Official Development Assistance (ODA) is rising, but only slowly, according to an OECD report prepared for the conference on Financing for Development in Doha.


In 2007, the Development Assistance Committee (DAC) members’ total net ODA was USD 103.5 billion, representing a real increase of 2% over 2006, once debt relief is excluded. This is, however, well below the rate of growth needed to meet the commitments made by DAC donor countries.

Aid to Africa rose by 12 per cent from 2006 to 2007. This is the first indication that the donor commitments to Africa are finally coming through. This growth must continue – and indeed increase further to around 17 percent each year in 2008, 2009 and 2010 – if commitments to Africa are to be met.

G8 members promised to increase aid when they meet in Gleneagles in 2005. They quoted OECD estimates that their commitments, combined with those of other donors, would increase total aid by USD 50 billion by 2010.

These projections can only be met if countries give more; an additional USD 34 billion in 2007 dollars needs to be programmed into donors’ aid budgets by 2010.

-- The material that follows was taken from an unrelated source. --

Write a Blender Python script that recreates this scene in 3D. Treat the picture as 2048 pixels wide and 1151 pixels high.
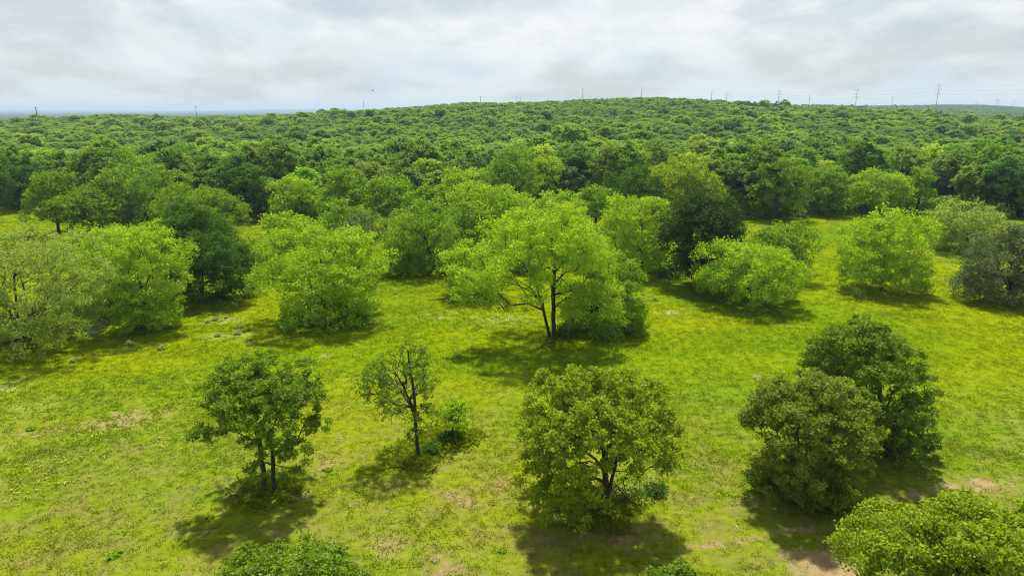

The global crisis is hitting export revenues and flows of private investment, remittances and other financial inflows to developing countries. Many of the world’s poor, especially in Africa, have already suffered from steep oil and food price rises.

“The OECD forecasts that in 2009 the US economy will contract by 0.9%, the Euro area by 0.6% and Japan by 0.1%. This will put pressure on donor aid budgets. But we must not make the mistakes of the 1990s, when aid budgets were drastically cut after the recession.”, said Eckhard Deutscher, Chair of the OECD Development Assistance Committee. Between 1992 and 1997, DAC ODA fell by one-third as a share of national income, the equivalent of USD 30 billion today.

To help ensure that the financial crisis does not create a development crisis, DAC donors have joined in an Aid Pledge – initiated by OECD - reaffirming the aid commitments they made at Gleneagles and elsewhere and agreeing to maintain aid flows consistent with them.

Deutscher warns, “Aid is a critical investment and donors must continue to scale up. Spending to boost agricultural production and improve social and economic infrastructure can avoid much greater expenditure later to counter human and natural catastrophes."